A Panel Member in reference to Key Performance Indicators asked if the Council transferred land with any clauses, penalties, or conditions.   Citing as an example a piece of land must have a planning application submitted within 2 years etc. This was normal business practice. The Deputy Chief Executive had a large role at the Council in overseeing City Assets as well as being a Director on WV Living. They asked if the Deputy Chief Executive could say WV Living was not working from a Council perspective and would he be able to do so given his management of City Assets.

 

The Chief Operating Officer confirmed that there was prior approval, any significant land transaction had to go through Cabinet or Cabinet Resources Panel for approval and this information was publicly available.

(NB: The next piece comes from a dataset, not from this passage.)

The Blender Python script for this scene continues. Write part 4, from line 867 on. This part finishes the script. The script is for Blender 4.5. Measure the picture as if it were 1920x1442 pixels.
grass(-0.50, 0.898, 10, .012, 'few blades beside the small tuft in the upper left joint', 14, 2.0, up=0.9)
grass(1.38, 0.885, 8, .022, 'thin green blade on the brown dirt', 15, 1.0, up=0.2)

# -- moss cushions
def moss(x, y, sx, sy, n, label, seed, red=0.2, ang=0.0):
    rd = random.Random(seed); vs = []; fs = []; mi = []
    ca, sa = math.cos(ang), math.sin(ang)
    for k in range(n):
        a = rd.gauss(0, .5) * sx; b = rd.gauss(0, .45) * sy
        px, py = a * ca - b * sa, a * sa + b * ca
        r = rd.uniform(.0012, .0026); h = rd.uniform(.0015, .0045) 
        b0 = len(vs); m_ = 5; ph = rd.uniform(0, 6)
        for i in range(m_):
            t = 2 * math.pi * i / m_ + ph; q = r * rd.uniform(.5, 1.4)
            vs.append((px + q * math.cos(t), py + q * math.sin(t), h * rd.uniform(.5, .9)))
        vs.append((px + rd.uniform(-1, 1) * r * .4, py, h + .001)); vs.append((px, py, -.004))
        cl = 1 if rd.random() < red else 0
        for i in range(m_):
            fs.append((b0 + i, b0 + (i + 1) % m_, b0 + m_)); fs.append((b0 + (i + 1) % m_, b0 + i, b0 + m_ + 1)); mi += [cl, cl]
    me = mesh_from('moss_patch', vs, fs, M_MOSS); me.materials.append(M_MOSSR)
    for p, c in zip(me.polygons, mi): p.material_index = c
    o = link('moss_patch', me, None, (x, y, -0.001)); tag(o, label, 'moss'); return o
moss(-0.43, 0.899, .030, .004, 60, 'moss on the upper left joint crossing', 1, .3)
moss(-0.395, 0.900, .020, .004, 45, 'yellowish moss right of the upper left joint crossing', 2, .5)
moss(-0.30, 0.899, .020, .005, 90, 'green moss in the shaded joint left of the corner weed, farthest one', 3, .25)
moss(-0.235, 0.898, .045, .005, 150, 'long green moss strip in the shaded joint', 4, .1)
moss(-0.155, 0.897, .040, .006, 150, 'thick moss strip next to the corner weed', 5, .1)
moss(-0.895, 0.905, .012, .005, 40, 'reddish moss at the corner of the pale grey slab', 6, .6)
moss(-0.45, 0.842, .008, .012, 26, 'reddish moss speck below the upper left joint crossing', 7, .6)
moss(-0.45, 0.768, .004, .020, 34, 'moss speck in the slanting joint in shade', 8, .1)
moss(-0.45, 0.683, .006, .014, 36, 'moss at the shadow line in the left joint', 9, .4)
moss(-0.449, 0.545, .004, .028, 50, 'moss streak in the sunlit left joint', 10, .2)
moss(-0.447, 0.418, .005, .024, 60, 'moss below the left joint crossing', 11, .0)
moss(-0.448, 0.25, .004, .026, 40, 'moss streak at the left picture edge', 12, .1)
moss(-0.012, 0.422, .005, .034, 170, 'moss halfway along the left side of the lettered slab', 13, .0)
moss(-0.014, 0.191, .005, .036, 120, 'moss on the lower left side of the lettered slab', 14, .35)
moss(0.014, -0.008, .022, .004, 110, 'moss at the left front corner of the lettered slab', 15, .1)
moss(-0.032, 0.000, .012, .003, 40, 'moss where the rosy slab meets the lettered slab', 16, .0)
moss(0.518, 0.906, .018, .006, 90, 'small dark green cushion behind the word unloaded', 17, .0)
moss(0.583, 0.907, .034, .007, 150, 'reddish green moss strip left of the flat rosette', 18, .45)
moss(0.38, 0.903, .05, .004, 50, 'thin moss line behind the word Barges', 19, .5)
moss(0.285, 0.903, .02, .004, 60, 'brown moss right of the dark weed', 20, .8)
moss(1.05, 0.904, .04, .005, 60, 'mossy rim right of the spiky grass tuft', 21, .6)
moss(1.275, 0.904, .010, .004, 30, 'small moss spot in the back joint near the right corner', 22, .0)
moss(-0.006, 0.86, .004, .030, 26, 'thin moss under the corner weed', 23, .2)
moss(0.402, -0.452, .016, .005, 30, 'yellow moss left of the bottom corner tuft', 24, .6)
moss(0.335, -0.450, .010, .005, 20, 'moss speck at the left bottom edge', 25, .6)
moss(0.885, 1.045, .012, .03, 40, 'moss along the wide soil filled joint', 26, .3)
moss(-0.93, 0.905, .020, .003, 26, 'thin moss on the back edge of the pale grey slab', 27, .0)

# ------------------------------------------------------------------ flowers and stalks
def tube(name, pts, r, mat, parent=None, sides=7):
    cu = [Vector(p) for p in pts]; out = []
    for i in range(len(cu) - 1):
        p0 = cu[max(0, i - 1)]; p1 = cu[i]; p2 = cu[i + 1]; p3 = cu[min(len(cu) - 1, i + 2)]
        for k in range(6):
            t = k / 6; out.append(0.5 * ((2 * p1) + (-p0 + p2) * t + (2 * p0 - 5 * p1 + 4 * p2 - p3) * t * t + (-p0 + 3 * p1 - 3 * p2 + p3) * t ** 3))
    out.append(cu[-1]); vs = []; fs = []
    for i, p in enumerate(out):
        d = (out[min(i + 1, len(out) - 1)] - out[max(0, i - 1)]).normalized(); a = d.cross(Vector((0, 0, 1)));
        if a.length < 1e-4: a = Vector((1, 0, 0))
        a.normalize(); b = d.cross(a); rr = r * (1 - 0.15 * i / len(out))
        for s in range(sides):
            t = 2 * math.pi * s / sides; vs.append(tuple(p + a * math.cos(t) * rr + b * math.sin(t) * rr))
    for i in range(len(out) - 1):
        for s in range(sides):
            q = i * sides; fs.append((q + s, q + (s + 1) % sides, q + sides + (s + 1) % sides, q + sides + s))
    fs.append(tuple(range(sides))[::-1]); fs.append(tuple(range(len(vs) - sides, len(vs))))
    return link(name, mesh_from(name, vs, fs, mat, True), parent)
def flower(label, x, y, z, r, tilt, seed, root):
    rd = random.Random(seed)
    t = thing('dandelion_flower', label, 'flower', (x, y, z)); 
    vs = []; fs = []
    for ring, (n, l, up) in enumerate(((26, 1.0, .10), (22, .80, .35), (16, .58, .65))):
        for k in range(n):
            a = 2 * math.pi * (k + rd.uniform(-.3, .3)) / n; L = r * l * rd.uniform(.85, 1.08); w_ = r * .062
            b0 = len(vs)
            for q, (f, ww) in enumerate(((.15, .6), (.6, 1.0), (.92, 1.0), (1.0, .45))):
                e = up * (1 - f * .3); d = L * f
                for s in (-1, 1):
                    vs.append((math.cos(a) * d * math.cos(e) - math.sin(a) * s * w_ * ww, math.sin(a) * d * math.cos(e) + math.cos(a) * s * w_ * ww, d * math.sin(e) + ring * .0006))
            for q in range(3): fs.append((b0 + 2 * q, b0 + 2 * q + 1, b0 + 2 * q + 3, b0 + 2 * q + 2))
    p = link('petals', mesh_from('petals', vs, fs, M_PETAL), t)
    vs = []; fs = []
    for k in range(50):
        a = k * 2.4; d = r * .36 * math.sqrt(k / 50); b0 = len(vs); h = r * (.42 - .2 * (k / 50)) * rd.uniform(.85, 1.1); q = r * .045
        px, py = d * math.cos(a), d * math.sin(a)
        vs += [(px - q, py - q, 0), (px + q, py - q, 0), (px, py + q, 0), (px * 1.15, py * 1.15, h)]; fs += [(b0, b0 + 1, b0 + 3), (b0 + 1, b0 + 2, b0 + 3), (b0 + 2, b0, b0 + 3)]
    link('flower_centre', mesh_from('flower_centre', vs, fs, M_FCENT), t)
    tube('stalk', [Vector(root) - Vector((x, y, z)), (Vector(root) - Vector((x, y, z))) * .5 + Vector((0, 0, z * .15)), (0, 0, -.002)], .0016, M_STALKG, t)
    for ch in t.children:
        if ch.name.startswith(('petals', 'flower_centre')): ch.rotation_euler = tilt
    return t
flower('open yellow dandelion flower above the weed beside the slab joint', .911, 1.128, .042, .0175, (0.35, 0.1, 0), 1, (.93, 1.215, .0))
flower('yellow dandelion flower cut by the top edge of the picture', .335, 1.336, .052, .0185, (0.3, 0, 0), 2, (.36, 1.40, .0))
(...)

There could be a commercial confidential aspect, when reporting so some reports were exempt from the public, but this information was often made available later or after the decision had been made.

 

The Chief Operating Officer stated that WV Living would have to look at what other options there were in relation to assets and whether it needed to purchase land not just from the Council but from other bodies.  WV Living was still required by the Council in the view of Senior Officers.   There were clear provisions in the agreement in the contracts, such as when the Council would expect the sale to have taken place by a certain date or conditional agreements. The key point was not to subsidise and to undertake business on a commercial basis. The Deputy Chief Executive was very clear on making sure that any conflicts were avoided, any decisions relating to assets he was scrupulous in making sure there was clear blue water. Disposals were managed entirely separate from him.

 

A Panel Member asked how many of the Directors were Officers within the Council.

 

The Chief Operating Officer stated there were two, the Chief Accountant and the Deputy Chief Executive. The other members were from Wolverhampton Homes and one who had no connection to the Council but had significant expertise working for registered social landlords.